Question

Let the production function be Q=L1/2 K1/2. Assume Capital, K=1 and the firm pays workers W

. a. Find the marginal product of labor.

b. Show the production function exhibits diminishing marginal productivity.

c. Show the relationship between marginal product and marginal cost

d. Show marginal cost increases as output increases/

Answer 1

Given: Q = L^1/2K^1/2 , K = 1 and wage rate = W

a) Q = L^1/2(1)^1/2

Q = L^1/2

MP_L = dQ/dL = 1/2*L^-1/2

MP_L = 0.5/L^0.5

b) MP_L = 1/2*L^-1/2

dMP_L/dL = (-1/4) * L^-3/2 = -0.25/L^1.5

Since L^1.5 cannot be negative, dMP_L/dL < 0

Thus, the production function exhibits diminishing marginal productivity.

c) MP_L = 0.5/L^1/2

TC = WL + RK

TC = WL + R(1)

TC = WL + R where let R = rent of captital = constant

TC = WQ² + R (Q = L^1/2 i.e.
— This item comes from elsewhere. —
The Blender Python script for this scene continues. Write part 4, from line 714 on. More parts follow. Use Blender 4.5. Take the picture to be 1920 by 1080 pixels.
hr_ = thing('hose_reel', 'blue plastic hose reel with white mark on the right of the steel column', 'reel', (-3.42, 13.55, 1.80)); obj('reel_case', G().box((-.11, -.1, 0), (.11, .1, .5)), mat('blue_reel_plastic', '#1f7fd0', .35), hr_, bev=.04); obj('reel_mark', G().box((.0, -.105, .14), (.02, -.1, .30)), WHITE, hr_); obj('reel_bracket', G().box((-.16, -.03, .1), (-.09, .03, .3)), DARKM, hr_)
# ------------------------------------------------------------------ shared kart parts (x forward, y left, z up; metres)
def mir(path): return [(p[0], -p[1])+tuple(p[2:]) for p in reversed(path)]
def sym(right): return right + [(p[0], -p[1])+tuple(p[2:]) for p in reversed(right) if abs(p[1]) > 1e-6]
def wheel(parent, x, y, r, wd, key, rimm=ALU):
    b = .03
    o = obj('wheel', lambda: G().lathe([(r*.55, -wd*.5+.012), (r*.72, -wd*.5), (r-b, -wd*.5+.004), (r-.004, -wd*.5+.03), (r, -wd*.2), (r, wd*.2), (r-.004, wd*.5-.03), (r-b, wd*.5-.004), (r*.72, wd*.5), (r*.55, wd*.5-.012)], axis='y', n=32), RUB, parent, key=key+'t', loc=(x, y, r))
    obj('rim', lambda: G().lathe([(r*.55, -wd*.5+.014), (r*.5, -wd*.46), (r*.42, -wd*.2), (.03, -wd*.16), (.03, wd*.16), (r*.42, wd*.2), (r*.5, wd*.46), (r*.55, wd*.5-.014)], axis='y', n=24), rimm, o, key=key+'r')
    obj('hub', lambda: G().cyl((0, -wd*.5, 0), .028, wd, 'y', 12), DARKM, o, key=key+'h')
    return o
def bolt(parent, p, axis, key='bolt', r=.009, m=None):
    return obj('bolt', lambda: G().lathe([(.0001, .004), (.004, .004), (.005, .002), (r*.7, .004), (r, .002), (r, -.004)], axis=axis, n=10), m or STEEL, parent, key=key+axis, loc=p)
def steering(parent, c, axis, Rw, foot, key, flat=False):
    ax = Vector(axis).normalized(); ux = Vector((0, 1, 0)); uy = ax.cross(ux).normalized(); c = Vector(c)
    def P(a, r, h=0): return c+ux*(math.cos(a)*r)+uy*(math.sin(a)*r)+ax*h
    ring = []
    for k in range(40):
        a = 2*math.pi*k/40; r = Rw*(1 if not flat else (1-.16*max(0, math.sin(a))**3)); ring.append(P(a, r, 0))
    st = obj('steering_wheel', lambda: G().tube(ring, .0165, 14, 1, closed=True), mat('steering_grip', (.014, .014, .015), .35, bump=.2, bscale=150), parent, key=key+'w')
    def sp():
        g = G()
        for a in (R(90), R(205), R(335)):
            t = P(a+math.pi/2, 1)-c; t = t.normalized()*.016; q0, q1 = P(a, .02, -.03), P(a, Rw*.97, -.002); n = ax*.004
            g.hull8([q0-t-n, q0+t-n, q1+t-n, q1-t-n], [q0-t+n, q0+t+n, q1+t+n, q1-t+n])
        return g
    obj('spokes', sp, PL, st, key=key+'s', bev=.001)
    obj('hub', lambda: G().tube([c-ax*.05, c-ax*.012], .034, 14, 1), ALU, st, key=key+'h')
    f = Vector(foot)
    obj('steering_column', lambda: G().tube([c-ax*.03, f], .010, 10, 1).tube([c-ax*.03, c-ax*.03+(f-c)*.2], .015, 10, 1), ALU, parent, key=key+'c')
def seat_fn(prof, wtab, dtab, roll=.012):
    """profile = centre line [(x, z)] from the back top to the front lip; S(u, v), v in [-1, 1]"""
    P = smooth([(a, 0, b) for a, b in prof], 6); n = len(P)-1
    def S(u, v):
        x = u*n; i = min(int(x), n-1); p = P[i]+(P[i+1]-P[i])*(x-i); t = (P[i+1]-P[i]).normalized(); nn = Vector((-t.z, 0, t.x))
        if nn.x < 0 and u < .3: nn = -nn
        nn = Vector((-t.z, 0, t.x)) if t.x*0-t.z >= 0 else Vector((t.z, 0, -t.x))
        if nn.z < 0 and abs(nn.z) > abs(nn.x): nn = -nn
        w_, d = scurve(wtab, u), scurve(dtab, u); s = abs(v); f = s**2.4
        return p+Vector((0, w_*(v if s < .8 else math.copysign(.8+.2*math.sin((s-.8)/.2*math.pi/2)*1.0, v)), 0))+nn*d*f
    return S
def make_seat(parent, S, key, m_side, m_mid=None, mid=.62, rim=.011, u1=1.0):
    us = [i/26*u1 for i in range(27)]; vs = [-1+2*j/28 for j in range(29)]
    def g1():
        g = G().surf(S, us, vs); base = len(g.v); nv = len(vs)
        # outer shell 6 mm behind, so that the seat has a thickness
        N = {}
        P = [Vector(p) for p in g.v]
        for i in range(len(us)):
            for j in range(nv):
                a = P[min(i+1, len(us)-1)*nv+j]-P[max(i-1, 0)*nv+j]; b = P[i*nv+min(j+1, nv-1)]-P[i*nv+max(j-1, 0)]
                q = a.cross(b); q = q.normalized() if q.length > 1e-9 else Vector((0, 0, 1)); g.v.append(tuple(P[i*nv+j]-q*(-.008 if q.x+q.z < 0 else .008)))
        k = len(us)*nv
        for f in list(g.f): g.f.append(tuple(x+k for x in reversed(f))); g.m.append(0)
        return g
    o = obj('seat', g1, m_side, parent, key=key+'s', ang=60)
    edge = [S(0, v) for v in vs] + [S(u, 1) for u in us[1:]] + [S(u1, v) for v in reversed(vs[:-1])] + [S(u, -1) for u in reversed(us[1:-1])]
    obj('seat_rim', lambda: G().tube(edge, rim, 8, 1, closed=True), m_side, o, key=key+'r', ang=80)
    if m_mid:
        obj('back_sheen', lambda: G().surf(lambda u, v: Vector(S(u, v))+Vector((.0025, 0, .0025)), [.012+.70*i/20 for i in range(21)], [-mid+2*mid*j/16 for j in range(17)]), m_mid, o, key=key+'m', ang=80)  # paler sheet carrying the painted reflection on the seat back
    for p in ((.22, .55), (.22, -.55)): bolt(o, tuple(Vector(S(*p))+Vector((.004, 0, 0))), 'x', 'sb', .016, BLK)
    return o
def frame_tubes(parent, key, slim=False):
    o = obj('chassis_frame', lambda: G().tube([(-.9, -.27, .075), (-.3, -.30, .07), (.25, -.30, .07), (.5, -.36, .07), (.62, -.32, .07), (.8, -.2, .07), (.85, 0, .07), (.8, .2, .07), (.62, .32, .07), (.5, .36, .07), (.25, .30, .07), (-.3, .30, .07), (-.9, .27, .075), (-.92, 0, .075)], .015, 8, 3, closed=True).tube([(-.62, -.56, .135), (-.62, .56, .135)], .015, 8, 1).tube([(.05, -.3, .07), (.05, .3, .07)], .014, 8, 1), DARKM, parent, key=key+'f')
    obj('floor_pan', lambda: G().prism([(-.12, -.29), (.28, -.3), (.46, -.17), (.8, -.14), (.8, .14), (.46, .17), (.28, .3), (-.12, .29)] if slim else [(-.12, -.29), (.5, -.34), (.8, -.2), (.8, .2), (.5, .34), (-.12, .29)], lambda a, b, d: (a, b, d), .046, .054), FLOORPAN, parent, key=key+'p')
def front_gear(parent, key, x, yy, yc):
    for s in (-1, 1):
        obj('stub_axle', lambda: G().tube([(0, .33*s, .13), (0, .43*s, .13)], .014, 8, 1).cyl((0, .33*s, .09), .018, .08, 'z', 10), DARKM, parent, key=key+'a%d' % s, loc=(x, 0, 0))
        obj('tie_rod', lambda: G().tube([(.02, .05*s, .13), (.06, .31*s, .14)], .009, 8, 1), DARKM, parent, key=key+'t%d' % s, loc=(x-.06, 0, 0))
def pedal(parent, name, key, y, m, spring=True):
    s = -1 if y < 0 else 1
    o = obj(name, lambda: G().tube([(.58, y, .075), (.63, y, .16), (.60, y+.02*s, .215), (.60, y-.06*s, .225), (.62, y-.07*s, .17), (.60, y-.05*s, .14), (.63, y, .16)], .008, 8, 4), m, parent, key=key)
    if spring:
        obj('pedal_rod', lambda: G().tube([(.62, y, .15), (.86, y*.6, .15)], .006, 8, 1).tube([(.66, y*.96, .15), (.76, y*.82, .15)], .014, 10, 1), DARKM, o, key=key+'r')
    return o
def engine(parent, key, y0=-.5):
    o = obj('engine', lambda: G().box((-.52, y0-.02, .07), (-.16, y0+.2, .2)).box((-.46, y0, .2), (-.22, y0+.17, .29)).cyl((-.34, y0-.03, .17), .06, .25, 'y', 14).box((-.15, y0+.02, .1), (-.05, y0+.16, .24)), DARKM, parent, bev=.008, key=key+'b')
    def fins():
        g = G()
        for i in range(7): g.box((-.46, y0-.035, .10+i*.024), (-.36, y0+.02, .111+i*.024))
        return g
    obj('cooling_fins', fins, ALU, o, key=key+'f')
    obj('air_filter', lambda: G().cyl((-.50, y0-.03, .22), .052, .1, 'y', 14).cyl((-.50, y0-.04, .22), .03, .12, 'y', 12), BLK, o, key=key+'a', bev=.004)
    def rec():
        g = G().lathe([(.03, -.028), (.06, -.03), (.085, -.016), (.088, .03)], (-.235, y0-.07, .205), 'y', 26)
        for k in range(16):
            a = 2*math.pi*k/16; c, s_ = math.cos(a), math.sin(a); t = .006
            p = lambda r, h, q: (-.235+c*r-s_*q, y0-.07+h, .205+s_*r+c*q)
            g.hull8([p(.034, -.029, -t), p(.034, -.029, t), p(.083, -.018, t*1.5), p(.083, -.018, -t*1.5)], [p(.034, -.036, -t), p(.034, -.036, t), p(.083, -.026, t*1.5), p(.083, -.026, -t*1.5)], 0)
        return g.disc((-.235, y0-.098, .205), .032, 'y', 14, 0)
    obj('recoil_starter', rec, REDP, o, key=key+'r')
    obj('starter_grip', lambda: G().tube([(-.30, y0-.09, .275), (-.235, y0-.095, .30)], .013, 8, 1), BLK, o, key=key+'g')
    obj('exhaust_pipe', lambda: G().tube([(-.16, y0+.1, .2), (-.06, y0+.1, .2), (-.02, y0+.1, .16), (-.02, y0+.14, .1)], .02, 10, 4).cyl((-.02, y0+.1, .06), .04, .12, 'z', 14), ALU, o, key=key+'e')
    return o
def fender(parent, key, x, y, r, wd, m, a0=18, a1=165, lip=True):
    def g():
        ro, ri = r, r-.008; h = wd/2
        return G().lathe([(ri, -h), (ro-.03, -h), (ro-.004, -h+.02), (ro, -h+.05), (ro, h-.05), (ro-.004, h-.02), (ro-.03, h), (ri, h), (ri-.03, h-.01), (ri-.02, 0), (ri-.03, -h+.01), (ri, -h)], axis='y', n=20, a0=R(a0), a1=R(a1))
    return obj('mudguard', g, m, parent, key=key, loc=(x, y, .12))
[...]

Q² = L)

Now, MC = dTC/dQ = 2WQ

or MC = 2WL^1/2

L^1/2 = MC/2W

Putting in MP_L, we get

MP_L = W / MC

So, it can be seen that marginal productitivity and marginal cost are inversely related.

d) From part c),

MC = 2WQ

From the above equation it can be observed that marginal cost and output Q are directly related. So, as output increases, marginal cost increases.